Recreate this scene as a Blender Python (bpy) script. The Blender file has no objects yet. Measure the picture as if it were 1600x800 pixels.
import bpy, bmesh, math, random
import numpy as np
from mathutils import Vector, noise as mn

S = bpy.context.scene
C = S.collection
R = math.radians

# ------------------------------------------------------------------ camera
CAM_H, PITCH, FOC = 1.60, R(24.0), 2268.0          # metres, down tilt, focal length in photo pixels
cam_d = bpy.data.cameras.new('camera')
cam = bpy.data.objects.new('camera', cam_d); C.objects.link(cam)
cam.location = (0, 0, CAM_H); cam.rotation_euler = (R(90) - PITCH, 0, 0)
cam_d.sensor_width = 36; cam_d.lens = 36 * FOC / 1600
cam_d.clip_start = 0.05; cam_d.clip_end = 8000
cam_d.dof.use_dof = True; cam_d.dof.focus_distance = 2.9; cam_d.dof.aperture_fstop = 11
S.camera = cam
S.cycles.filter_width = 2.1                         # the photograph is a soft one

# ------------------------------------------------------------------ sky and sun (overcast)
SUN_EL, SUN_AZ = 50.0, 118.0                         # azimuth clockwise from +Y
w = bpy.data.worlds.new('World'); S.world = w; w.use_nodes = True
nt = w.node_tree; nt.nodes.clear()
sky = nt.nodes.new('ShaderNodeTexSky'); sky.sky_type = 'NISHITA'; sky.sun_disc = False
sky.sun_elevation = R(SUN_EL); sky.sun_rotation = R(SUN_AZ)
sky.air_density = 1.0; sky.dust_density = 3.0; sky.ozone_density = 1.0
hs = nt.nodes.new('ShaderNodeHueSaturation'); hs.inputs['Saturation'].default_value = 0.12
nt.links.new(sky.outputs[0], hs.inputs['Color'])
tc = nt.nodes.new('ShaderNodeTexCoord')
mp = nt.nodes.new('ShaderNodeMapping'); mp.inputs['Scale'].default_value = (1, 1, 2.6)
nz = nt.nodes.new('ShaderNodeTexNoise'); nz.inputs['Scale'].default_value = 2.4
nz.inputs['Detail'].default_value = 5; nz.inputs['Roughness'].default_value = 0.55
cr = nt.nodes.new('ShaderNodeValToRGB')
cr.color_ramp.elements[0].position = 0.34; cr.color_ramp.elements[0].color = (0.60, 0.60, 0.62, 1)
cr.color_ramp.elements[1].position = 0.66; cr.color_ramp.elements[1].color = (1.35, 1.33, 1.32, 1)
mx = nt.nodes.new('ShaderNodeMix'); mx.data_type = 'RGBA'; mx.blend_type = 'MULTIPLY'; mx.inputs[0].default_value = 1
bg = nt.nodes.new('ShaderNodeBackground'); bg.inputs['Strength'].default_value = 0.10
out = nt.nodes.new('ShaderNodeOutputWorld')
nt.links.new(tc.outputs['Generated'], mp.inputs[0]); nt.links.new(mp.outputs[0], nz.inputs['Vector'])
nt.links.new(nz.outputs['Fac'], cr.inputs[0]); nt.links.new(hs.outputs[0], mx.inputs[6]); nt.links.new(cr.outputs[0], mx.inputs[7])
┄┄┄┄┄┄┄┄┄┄
GIVEN REQUEST: Copy exactly the lines that run from the first line of the data to the line containing "from mathutils import Vector, noise as mn", please, with both ends included and nothing else.

WRITTEN SOLUTION:
Recreate this scene as a Blender Python (bpy) script. The Blender file has no objects yet. Measure the picture as if it were 1600x800 pixels.
import bpy, bmesh, math, random
import numpy as np
from mathutils import Vector, noise as mn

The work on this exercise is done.